Aziz yang juga mantan Ketua GP Ansor Kabupaten Cilacap ini meminta pihak-pihak yang masih saja meributkan proses rekonsiliasi, membuka diri dengan diskusi yang sehat dan fair. Dengan demikian bakal tercipta ruang untuk saling berbagi pengetahuan, pengalaman dan pandangan.
“Tidak usah saling mengumbar pesan kebencian. Indonesia sudah menjadi satu. Proses rekonsiliasi sudah malam berjalan dan dicontohkan Gus Dur. Gus Dur sudah memulainya sejak tahun 1980-an,” ujarnya.
Hampir senada dengan Aziz, Komandan Barisan Serbaguna Ansor (Banser) Kabupaten Cilacap, Jamaludin Albab menganggap rekonsiliasi dengan eks-PKI atau keturunannya sudah berjalan alami.
Jamaludin mengatakan bahkan NU sendiri sudah melakukan rekonsiliasi jauh-jauh hari. Dia menyebut, pada tahun 2001, NU sudah melakukan pertemuan dengan sejumlah eks tokoh PKI. Saat itu, terungkap bahwa keturunan mereka sudah menjadi orang-orang yang pintar dan hebat.
“Tanda eks-PKI di KTP itu sudah dihapus oleh Gus Dur. Karena kita melihat fakta sejarah, banyak sekali putra putri eks-PKI sudah menjadi tokoh-tokoh masyarakat yang bener. Bahkan ada beberapa kyai yang keturunan PKI itu sudah mendirikan pondok pesantren dan santrinya juga mencapai ribuan. Jadi sudah jangan diutak-atik lagi dengan paham komunisme itu lho,” ujar Jamaludin, seperti dilansir oleh sejumlah media nasional.

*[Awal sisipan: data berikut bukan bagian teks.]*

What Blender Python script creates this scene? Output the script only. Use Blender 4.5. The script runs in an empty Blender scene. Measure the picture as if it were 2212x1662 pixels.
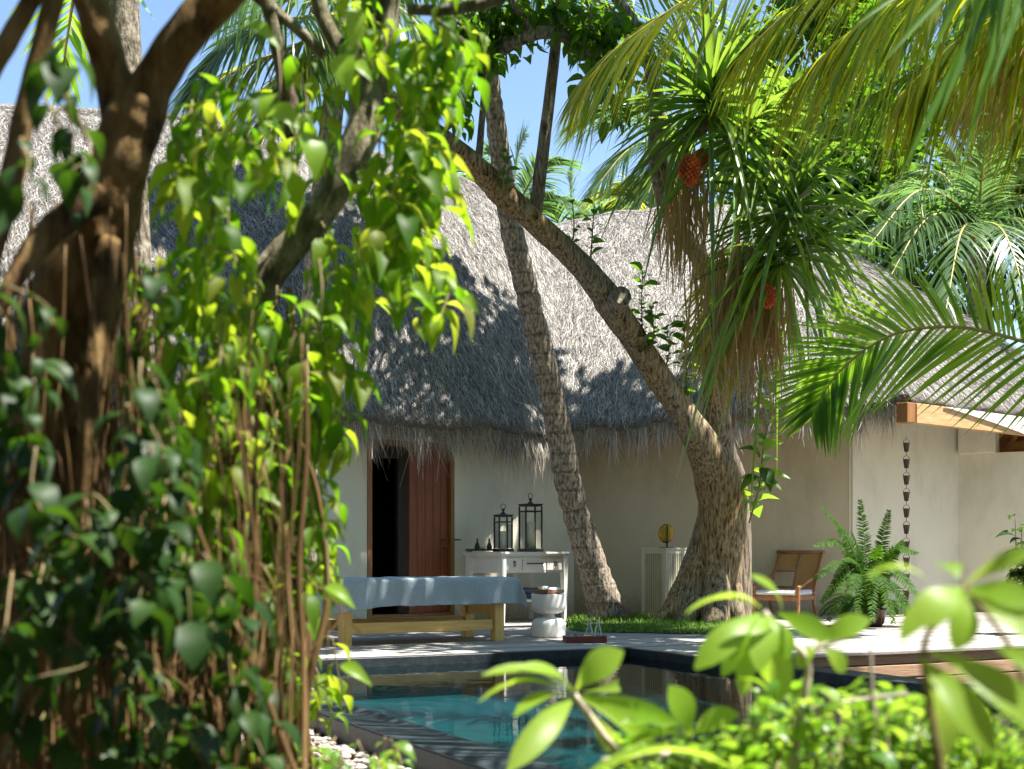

Jamal berpendapat upaya rekonsiliasi dengan upaya mengungkap kuburan massal dan kemudian membongkarnya hanya akan membuka luka dan permusuhan lama. Akibatnya, Konflik horizintal antar masyarakat sipil bisa terjadi. Sebab, korban saat itu bukan hanya kelompok PKI melainkan juga merenggut korban dari pihak kelompok masyarakat sipil lain, seperti dari NU, Muhammadiyah, nasionalis, bahkan tentara.
“Toh mereka juga sudah kembali dengan paham yang bukan komunis. Tahun 2001-an saya sudah ketemu dengan bekas tokoh PKI. Saling bermaaf-maafan. Tidak ada apa-apa itu dengan gembong-gembong PKI itu,” ujarnya.
Fathul Amin Aziz menambahkan, lebih baik saat ini masyarakat sipil bersama-sama membangun generasi masyarakat yang toleran dan inklusif. Artinya, tak lagi mendiskriminasi minoritas, termasuk eks PKI maupun keturunannya. Ia juga meminta masyarakat untuk saling menghargai perbedaan pendapat.